Un meccanismo complesso, fatto di ingranaggi precisi un cui ogni singolo pezzo deve fare il proprio lavoro, altrimenti c’è il rischio serio che inceppandosi produca un’esplosione conflittuale. Gli SPRAR non devono più fare una azione politica denunciando cosa sia il sistema d’accoglienza, altrimenti chi ci lavora dentro rischia di perdere anche quel minimo reddito che gli permette la sussistenza. Mentre i migranti devono stare zitti e buoni pena l’espulsione dallo stesso sistema d’accoglienza, perdendo anche la possibilità di avere i documenti. Ognuno deve recitare il suo ruolo senza mescolarsi con l’altro o salta tutto!   In questo quadro – continua l’articolo di Infoaut.org – è intollerabile che esista una esperienza come quella di Riace, troppo scomoda, troppo conflittuale, troppo ostinatamente “politica”. Qui anche il meccanismo delle cooperative sembra non funzionare come dovrebbe: troppi diritti concessi agli operatori e troppa mescolanza tra operatori, migranti e abitanti; sembrerebbe addirittura che qualche migrante lavori per i progetti. Non è tollerabile tutta questa contaminazione. Riace agli occhi del ministero degli interni non è altro che un ingranaggio impazzito che va rimosso il prima possibile dal sistema.  Anche lo stesso Lucano non si presta bene alla narrazione di comodo che la sinistra fa dell’accoglienza, un sindaco che cita Öcalan invece di un prete che cita papa Francesco non è molto presentabile, un esponente delle istituzioni che distrugge la retorica della legalità parlando di giustizia sociale non fa fare bella figura a nessuno, un calabrese che parla contro la ‘ndrangheta con un forte accento meridionale non ha la stessa funzione tranquillizzante/colonizzante di un prete che dice magari le stesse cose, ma con un rotondo accento nordico. Per questo motivo la procura di Locri non ha trovato niente di meglio da fare (sic!) che inviare i finanzieri a Riace per verificare che tutto fosse in ordine e che la legalità fosse rispettata”.

Ecco una lettura dei fatti (e antefatti) che non sembra campata in aria. “Non è facile capire – conclude Infoaut.org – quanto a lungo questo modello sarà in grado di resistere, ma già oggi (ottobre 2017, ndr) una cosa sembra chiara: Riace e il suo sindaco sono riusciti a scavare dei solchi profondi tra chi vede i migranti come un business più o meno etico, e chi invece riconosce in loro una possibilità di rottura di un ricatto sistemico”. 

Ecco, un anno dopo sono scattate le manette, ma le ipotesi di reato, sono già state ridimensionate.
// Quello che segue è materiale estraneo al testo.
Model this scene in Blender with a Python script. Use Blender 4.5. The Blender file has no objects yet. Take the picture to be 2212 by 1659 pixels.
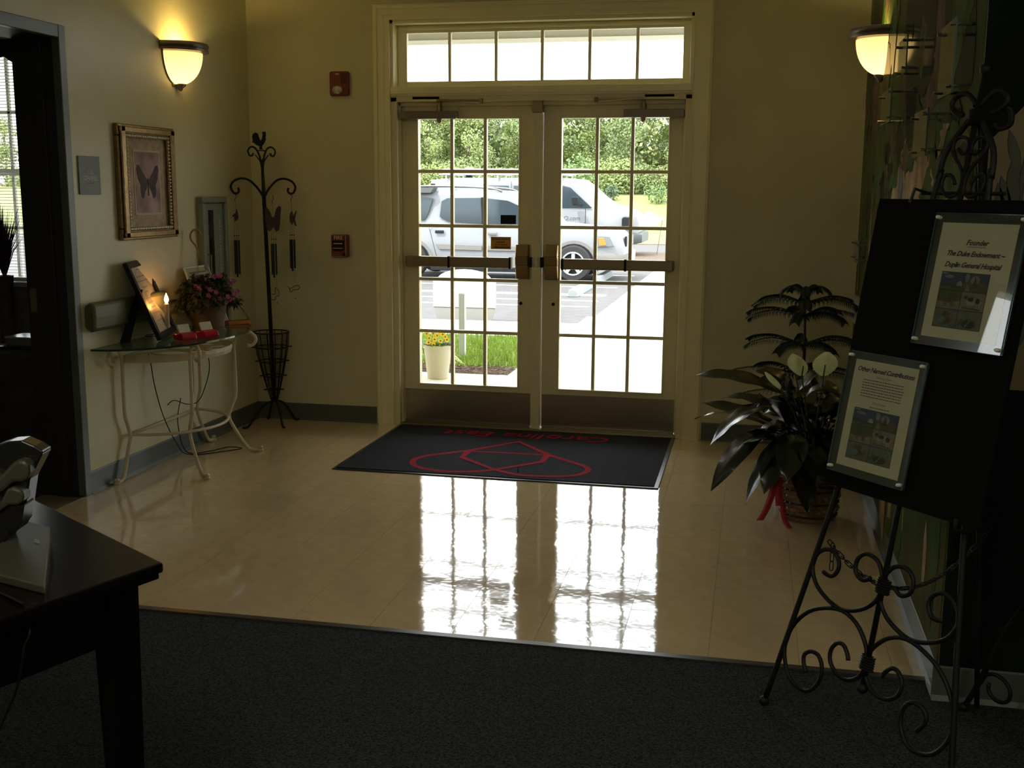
import bpy, math, random
from mathutils import Vector, Matrix
R_ = math.radians
S = bpy.context.scene
COL = S.collection

# ---------------- camera ----------------
CAM = Vector((1.3685, -7.1116, 1.5733)); F = 2415.2
ya, pi_, ro = R_(12.0657), R_(9.8403), R_(.369)
fw = Vector((-math.sin(ya)*math.cos(pi_), math.cos(ya)*math.cos(pi_), -math.sin(pi_)))
r0 = Vector((math.cos(ya), math.sin(ya), 0)); u0 = r0.cross(fw)
rr = r0*math.cos(ro)+u0*math.sin(ro); uu = -r0*math.sin(ro)+u0*math.cos(ro)
cd = bpy.data.cameras.new('camera'); cam = bpy.data.objects.new('camera', cd); COL.objects.link(cam)
M = Matrix.Identity(4)
for i in range(3):
    M[i][0] = rr[i]; M[i][1] = uu[i]; M[i][2] = -fw[i]; M[i][3] = CAM[i]
cam.matrix_world = M
cd.sensor_fit = 'HORIZONTAL'; cd.sensor_width = 36; cd.lens = F*36/2212; cd.clip_start = .05; cd.clip_end = 500
S.camera = cam

# ---------------- view, world, sun, lamps ----------------
S.view_settings.view_transform = 'Standard'; S.view_settings.look = 'None'
S.view_settings.exposure = 1.0; S.view_settings.gamma = 1.0
S.view_settings.use_curve_mapping = False
S.cycles.use_denoising = True
S.cycles.max_bounces = 10; S.cycles.diffuse_bounces = 6; S.cycles.glossy_bounces = 5
S.cycles.transparent_max_bounces = 16; S.cycles.caustics_reflective = False; S.cycles.caustics_refractive = False
S.cycles.sample_clamp_indirect = 6

W = bpy.data.worlds.new('world'); S.world = W; W.use_nodes = True
nt = W.node_tree; nt.nodes.clear()
out = nt.nodes.new('ShaderNodeOutputWorld'); bg = nt.nodes.new('ShaderNodeBackground')
tc = nt.nodes.new('ShaderNodeTexCoord'); nz = nt.nodes.new('ShaderNodeTexNoise'); nz.inputs['Scale'].default_value = 2.5
nz.inputs['Detail'].default_value = 4
rp = nt.nodes.new('ShaderNodeValToRGB')
rp.color_ramp.elements[0].position = .35; rp.color_ramp.elements[0].color = (.86, .93, 1, 1)
rp.color_ramp.elements[1].position = .6; rp.color_ramp.elements[1].color = (1, 1, 1, 1)
nt.links.new(tc.outputs['Generated'], nz.inputs['Vector']); nt.links.new(nz.outputs['Fac'], rp.inputs['Fac'])
nt.links.new(rp.outputs['Color'], bg.inputs['Color']); bg.inputs['Strength'].default_value = SKY = 3.1
nt.links.new(bg.outputs['Background'], out.inputs['Surface'])

sd = bpy.data.lights.new('sun', 'SUN'); sd.energy = 3.2; sd.angle = R_(3); sd.color = (1, .96, .9)
so = bpy.data.objects.new('sun', sd); COL.objects.link(so)
so.rotation_euler = Vector((.35, .75, -1.15)).normalized().to_track_quat('-Z', 'Y').to_euler()

# ---------------- materials ----------------
def mat(name, col, rough=.6, metal=0, spec=.5, noise=0, nscale=8, bump=0, bscale=60, coat=0, emit=None, es=0, sheen=0, col2=None, stretch=None, dist=0.004):
    m = bpy.data.materials.new(name); m.use_nodes = True; t = m.node_tree
    b = t.nodes['Principled BSDF']
    b.inputs['Base Color'].default_value = (*col, 1); b.inputs['Roughness'].default_value = rough
    b.inputs['Metallic'].default_value = metal; b.inputs['Specular IOR Level'].default_value = spec
    b.inputs['Coat Weight'].default_value = coat; b.inputs['Coat Roughness'].default_value = .06
    if sheen: b.inputs['Sheen Weight'].default_value = sheen
    if emit: b.inputs['Emission Color'].default_value = (*emit, 1); b.inputs['Emission Strength'].default_value = es
    if noise or bump:
        c = t.nodes.new('ShaderNodeTexCoord'); mp = t.nodes.new('ShaderNodeMapping')
        t.links.new(c.outputs['Object'], mp.inputs['Vector'])
        if stretch: mp.inputs['Scale'].default_value = stretch
    if noise:
        n = t.nodes.new('ShaderNodeTexNoise'); n.inputs['Scale'].default_value = nscale; n.inputs['Detail'].default_value = 5
        t.links.new(mp.outputs['Vector'], n.inputs['Vector'])
        r = t.nodes.new('ShaderNodeValToRGB'); r.color_ramp.elements[0].position = .32; r.color_ramp.elements[1].position = .68
        c2 = col2 or tuple(x*(1-noise) for x in col)
        r.color_ramp.elements[0].color = (*c2, 1); r.color_ramp.elements[1].color = (*[min(1, x*(1+noise*.4)) for x in col], 1)
        t.links.new(n.outputs['Fac'], r.inputs['Fac']); t.links.new(r.outputs['Color'], b.inputs['Base Color'])
    if bump:
        n = t.nodes.new('ShaderNodeTexNoise'); n.inputs['Scale'].default_value = bscale; n.inputs['Detail'].default_value = 3
        t.links.new(mp.outputs['Vector'], n.inputs['Vector'])
        bu = t.nodes.new('ShaderNodeBump'); bu.inputs['Strength'].default_value = bump; bu.inputs['Distance'].default_value = dist
        t.links.new(n.outputs['Fac'], bu.inputs['Height']); t.links.new(bu.outputs['Normal'], b.inputs['Normal'])
    return m

def leafmat(name, col, tr, rough=.5):
    """thin petal or leaf that lets some light through"""
    m = mat(name, col, rough, noise=.25, nscale=25); t = m.node_tree; b = t.nodes['Principled BSDF']; o = t.nodes['Material Output']
    x = t.nodes.new('ShaderNodeMixShader'); x.inputs['Fac'].default_value = tr; l = t.nodes.new('ShaderNodeBsdfTranslucent'); l.inputs['Color'].default_value = (*col, 1)
    t.links.new(b.outputs[0], x.inputs[1]); t.links.new(l.outputs[0], x.inputs[2]); t.links.new(x.outputs[0], o.inputs['Surface']); return m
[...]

Vedremo, adesso, se resisteranno fino in fondo o saranno smontate. La stessa Procura ha parlato di indagini svolte con “estrema superficialità”, affermando che “il diffuso malcostume emerso nel corso delle indagini NON SI È TRADOTTO IN ALCUNA DELLE AZIONI DELITTUOSE IPOTIZZATE”.  Il che sembrerebbe avvalorare la tesi dell’attacco politico, anche se non è escluso che il sindaco di Riace, i suoi uffici comunali, alcuni operatori abbiano agito talvolta forzando le regole, ma lo hanno fatto non per lucro o per malversazione, solo per facilitare delle soluzioni al problema. In sostanza per umanità. O eccesso di umanità. Al massimo per una convinta filosofia solidaristica e internazionalista, che è difficile però inquadrare come reato… Noi stiamo con Lucano. E con il suo “modello Riace”. Del resto abbiamo conosciuto, anche dalle nostre parti, sindaci e amministratori che negli anni ’50 e ’60 forzavano le normative per dare una mano a persone in difficoltà, lavoratori licenziati, mezzadri sfrattati. Anche loro finirono talvolta in tribunale, ma quelle denunce erano considerate medaglie al valore.